Personally I'd scratch the itch by preparing for the future.

Invest in a heavy-duty AM4 400 series board like the B450 Tomahawk or X470 Crosshair VII and decent RAM that uses Samsung B die. That will give you a good basis for Ryzen 3000 later in the year.

For the here and now, it's up to you if you want to go Ryzen 2600 or Ryzen 2700 (don't bother with the X for now), so check benchmarks for the games you want to play to see how these CPUs perform. Then later in the year you can grab a Ryzen 3000 and sell on your existing Ryzen 2000.

From everything we've seen so far, Ryzen 3000 really is worth the wait; Intel is arguably the "best" right now, but they won't be in a mere 6 months, and I fear it's largely a waste of money to get the "best" Intel kit now which will have no upgrade path and beaten for less money in half a year.
 
As those monitors are 60Hz I would just go with a gpu for the short term. This is assuming you are sticking with them and not buying a high refresh rate panel.

The i7 2600K is still a decent cpu, so overclock it if it is at stock and just go with a 2070 or Vega 64. Then decide on a new cpu/board in Summer once Ryzen 3000 is released.
 
Personally I'd scratch the itch by preparing for the future.

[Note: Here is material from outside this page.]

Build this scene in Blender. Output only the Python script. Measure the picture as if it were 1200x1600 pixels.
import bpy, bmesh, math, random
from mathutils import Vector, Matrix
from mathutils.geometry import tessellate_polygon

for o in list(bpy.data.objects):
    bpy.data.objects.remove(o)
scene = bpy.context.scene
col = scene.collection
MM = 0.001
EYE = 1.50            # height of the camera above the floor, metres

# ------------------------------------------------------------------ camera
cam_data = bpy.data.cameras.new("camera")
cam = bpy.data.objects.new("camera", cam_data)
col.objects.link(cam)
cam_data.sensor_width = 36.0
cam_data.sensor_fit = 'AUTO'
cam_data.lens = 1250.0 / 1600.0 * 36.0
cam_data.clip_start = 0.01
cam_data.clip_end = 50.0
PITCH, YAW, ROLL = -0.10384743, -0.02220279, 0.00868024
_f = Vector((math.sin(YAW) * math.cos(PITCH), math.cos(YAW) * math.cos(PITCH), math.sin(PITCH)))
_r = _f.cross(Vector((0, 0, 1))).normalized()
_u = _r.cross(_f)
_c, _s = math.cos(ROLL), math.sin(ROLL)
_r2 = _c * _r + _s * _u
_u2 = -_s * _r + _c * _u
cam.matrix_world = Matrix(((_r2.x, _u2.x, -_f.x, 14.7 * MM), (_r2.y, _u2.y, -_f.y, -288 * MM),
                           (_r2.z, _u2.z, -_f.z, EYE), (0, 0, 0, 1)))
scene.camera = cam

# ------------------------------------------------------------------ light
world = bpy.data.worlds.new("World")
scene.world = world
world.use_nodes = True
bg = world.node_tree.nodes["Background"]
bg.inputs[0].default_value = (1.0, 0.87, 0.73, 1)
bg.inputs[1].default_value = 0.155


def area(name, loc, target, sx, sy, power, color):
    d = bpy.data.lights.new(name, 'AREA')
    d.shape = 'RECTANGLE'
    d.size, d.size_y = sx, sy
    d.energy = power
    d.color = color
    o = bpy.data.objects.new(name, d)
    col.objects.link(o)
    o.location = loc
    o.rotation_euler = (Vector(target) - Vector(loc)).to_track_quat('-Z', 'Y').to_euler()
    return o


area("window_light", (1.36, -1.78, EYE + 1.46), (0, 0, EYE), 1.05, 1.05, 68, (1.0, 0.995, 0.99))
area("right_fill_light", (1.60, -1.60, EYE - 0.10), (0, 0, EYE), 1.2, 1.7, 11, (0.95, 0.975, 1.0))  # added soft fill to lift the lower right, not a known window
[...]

Invest in a heavy-duty AM4 400 series board like the B450 Tomahawk or X470 Crosshair VII and decent RAM that uses Samsung B die. That will give you a good basis for Ryzen 3000 later in the year.

For the here and now, it's up to you if you want to go Ryzen 2600 or Ryzen 2700 (don't bother with the X for now), so check benchmarks for the games you want to play to see how these CPUs perform. Then later in the year you can grab a Ryzen 3000 and sell on your existing Ryzen 2000.

From everything we've seen so far, Ryzen 3000 really is worth the wait; Intel is arguably the "best" right now, but they won't be in a mere 6 months, and I fear it's largely a waste of money to get the "best" Intel kit now which will have no upgrade path and beaten for less money in half a year.

Yep thats what i would do, put the foundations down for a great Zen2 build and run it with a 2600 for now which will be more than adequate.
Or just hold off until the big boys do get released later this year, one way or other i suspect most folk are going to want to be gaming on AMD this summer.